The B is another matter. Only the Blandford, Granby, Cummington, and St. Mary's signals have full computer controls. BU Bridge and all points beyond are old-time analog signals that are still run by mechanical switches (i.e. those switchboxes on the sides of the intersection still make an audible *click* when the signal phase changes). And Mountfort/University Rd., which did get a computerized signal, has a dependency on the BU Bridge signal phases and can't be prioritized until the Bridge gets re-signaled. Everything up to Warren St. is on-hold until MassHighway has funding to complete the next two segments of the road rebuild project. The most they can do in the short-term is wire up Blandford-St. Mary's, which doesn't buy much in the way of savings, and go fishing for money to wholesale-replace Summit Ave. to Lake St. where new signals wouldn't be dependent on unfunded changes to the road layout. There's still very little overall that they can do until the asphalt interests can fund the signal replacements. Although Summit-Lake St. would do modest good (moreso than Blandford-St. Mary's where greens run long and cross traffic is negligible).


The E past Fenwood also has analog signals, but those don't have much drag and they are supposed to be replaced at some point. Turning on the priority Brigham-Northeastern has more dramatic effect there.

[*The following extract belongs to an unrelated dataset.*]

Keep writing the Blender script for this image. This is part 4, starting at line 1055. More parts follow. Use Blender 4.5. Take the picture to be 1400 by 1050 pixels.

I would argue C and E priority being pretty damn essential for keeping D's on-schedule all the way to Medford when GLX opens. They abandoned the plans to install crossovers on the Park inner inbound track for thru service, so anything at Kenmore or Copley that fouls a D is going to make schedule-keeping on the north end hard to pull off. If anything has to gum up the works, let it *only* be a GC-turning B instead of a pick-'em of B's, C's, or E's.